#### TASK
Return each line of the data below exactly, omitting any pictures.

#### GIVEN DATA

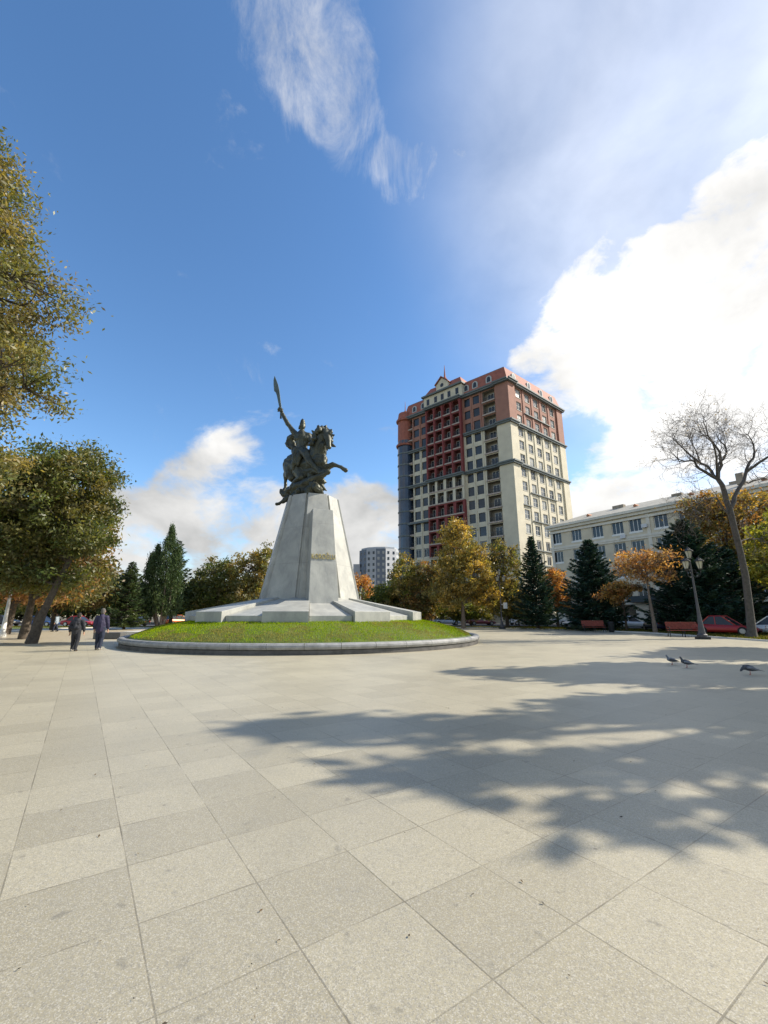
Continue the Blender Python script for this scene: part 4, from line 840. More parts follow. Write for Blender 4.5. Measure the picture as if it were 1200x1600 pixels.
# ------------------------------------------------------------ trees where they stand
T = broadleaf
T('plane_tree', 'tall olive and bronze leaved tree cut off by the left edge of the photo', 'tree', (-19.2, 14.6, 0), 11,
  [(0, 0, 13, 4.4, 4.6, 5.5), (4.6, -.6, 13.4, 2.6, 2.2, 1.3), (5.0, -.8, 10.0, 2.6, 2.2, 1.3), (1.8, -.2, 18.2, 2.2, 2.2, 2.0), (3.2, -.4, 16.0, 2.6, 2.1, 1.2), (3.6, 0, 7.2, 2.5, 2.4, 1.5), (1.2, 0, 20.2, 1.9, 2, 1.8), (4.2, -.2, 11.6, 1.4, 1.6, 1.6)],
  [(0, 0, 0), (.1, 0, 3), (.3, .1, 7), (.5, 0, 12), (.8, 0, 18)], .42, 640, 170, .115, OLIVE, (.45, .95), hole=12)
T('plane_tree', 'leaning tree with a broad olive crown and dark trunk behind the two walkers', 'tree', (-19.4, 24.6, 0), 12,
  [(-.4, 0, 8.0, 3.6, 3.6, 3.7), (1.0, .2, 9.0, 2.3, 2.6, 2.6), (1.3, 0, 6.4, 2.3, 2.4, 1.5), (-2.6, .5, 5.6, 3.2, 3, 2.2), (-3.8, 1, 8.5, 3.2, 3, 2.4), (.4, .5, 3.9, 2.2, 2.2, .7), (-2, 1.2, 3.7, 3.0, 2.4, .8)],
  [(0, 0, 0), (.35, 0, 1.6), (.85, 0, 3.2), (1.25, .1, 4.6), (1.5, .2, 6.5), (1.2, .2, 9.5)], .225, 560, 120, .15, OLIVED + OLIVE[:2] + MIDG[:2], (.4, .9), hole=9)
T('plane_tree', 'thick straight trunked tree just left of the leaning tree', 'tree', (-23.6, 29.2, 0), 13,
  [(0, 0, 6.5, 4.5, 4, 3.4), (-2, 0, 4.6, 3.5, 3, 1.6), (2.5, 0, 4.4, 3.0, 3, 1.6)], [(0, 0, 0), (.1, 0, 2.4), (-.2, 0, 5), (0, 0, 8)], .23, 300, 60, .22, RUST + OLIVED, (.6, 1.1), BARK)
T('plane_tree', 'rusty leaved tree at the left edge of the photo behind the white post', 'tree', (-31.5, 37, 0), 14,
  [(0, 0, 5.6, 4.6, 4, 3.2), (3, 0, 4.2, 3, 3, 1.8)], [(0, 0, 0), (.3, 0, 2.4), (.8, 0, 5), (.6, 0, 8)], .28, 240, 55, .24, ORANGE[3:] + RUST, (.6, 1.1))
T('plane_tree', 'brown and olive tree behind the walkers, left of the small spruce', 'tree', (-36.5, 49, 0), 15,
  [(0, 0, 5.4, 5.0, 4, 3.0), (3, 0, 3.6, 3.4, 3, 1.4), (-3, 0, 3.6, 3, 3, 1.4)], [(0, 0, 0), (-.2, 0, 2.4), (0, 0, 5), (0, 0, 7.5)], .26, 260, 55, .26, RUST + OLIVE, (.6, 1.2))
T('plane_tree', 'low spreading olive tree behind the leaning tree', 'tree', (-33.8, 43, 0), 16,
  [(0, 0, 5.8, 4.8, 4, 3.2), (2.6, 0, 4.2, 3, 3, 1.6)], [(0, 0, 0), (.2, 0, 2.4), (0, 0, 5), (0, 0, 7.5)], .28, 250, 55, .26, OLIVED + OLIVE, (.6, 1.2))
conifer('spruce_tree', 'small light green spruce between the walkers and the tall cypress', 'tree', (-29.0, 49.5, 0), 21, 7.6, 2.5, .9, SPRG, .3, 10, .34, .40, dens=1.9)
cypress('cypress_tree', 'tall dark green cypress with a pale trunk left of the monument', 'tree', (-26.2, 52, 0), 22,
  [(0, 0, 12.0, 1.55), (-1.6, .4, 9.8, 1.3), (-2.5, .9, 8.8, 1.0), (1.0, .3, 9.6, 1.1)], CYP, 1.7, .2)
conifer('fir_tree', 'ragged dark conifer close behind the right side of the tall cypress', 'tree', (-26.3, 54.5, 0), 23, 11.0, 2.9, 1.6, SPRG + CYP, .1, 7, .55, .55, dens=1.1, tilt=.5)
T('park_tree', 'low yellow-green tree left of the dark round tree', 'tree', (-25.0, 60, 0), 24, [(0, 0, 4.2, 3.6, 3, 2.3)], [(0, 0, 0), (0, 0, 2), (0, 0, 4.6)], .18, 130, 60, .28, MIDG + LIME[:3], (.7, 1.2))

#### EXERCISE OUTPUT
Continue the Blender Python script for this scene: part 4, from line 840. More parts follow. Write for Blender 4.5. Measure the picture as if it were 1200x1600 pixels.
# ------------------------------------------------------------ trees where they stand
T = broadleaf
T('plane_tree', 'tall olive and bronze leaved tree cut off by the left edge of the photo', 'tree', (-19.2, 14.6, 0), 11,
  [(0, 0, 13, 4.4, 4.6, 5.5), (4.6, -.6, 13.4, 2.6, 2.2, 1.3), (5.0, -.8, 10.0, 2.6, 2.2, 1.3), (1.8, -.2, 18.2, 2.2, 2.2, 2.0), (3.2, -.4, 16.0, 2.6, 2.1, 1.2), (3.6, 0, 7.2, 2.5, 2.4, 1.5), (1.2, 0, 20.2, 1.9, 2, 1.8), (4.2, -.2, 11.6, 1.4, 1.6, 1.6)],
  [(0, 0, 0), (.1, 0, 3), (.3, .1, 7), (.5, 0, 12), (.8, 0, 18)], .42, 640, 170, .115, OLIVE, (.45, .95), hole=12)
T('plane_tree', 'leaning tree with a broad olive crown and dark trunk behind the two walkers', 'tree', (-19.4, 24.6, 0), 12,
  [(-.4, 0, 8.0, 3.6, 3.6, 3.7), (1.0, .2, 9.0, 2.3, 2.6, 2.6), (1.3, 0, 6.4, 2.3, 2.4, 1.5), (-2.6, .5, 5.6, 3.2, 3, 2.2), (-3.8, 1, 8.5, 3.2, 3, 2.4), (.4, .5, 3.9, 2.2, 2.2, .7), (-2, 1.2, 3.7, 3.0, 2.4, .8)],
  [(0, 0, 0), (.35, 0, 1.6), (.85, 0, 3.2), (1.25, .1, 4.6), (1.5, .2, 6.5), (1.2, .2, 9.5)], .225, 560, 120, .15, OLIVED + OLIVE[:2] + MIDG[:2], (.4, .9), hole=9)
T('plane_tree', 'thick straight trunked tree just left of the leaning tree', 'tree', (-23.6, 29.2, 0), 13,
  [(0, 0, 6.5, 4.5, 4, 3.4), (-2, 0, 4.6, 3.5, 3, 1.6), (2.5, 0, 4.4, 3.0, 3, 1.6)], [(0, 0, 0), (.1, 0, 2.4), (-.2, 0, 5), (0, 0, 8)], .23, 300, 60, .22, RUST + OLIVED, (.6, 1.1), BARK)
T('plane_tree', 'rusty leaved tree at the left edge of the photo behind the white post', 'tree', (-31.5, 37, 0), 14,
  [(0, 0, 5.6, 4.6, 4, 3.2), (3, 0, 4.2, 3, 3, 1.8)], [(0, 0, 0), (.3, 0, 2.4), (.8, 0, 5), (.6, 0, 8)], .28, 240, 55, .24, ORANGE[3:] + RUST, (.6, 1.1))
T('plane_tree', 'brown and olive tree behind the walkers, left of the small spruce', 'tree', (-36.5, 49, 0), 15,
  [(0, 0, 5.4, 5.0, 4, 3.0), (3, 0, 3.6, 3.4, 3, 1.4), (-3, 0, 3.6, 3, 3, 1.4)], [(0, 0, 0), (-.2, 0, 2.4), (0, 0, 5), (0, 0, 7.5)], .26, 260, 55, .26, RUST + OLIVE, (.6, 1.2))
T('plane_tree', 'low spreading olive tree behind the leaning tree', 'tree', (-33.8, 43, 0), 16,
  [(0, 0, 5.8, 4.8, 4, 3.2), (2.6, 0, 4.2, 3, 3, 1.6)], [(0, 0, 0), (.2, 0, 2.4), (0, 0, 5), (0, 0, 7.5)], .28, 250, 55, .26, OLIVED + OLIVE, (.6, 1.2))
conifer('spruce_tree', 'small light green spruce between the walkers and the tall cypress', 'tree', (-29.0, 49.5, 0), 21, 7.6, 2.5, .9, SPRG, .3, 10, .34, .40, dens=1.9)
cypress('cypress_tree', 'tall dark green cypress with a pale trunk left of the monument', 'tree', (-26.2, 52, 0), 22,
  [(0, 0, 12.0, 1.55), (-1.6, .4, 9.8, 1.3), (-2.5, .9, 8.8, 1.0), (1.0, .3, 9.6, 1.1)], CYP, 1.7, .2)
conifer('fir_tree', 'ragged dark conifer close behind the right side of the tall cypress', 'tree', (-26.3, 54.5, 0), 23, 11.0, 2.9, 1.6, SPRG + CYP, .1, 7, .55, .55, dens=1.1, tilt=.5)
T('park_tree', 'low yellow-green tree left of the dark round tree', 'tree', (-25.0, 60, 0), 24, [(0, 0, 4.2, 3.6, 3, 2.3)], [(0, 0, 0), (0, 0, 2), (0, 0, 4.6)], .18, 130, 60, .28, MIDG + LIME[:3], (.7, 1.2))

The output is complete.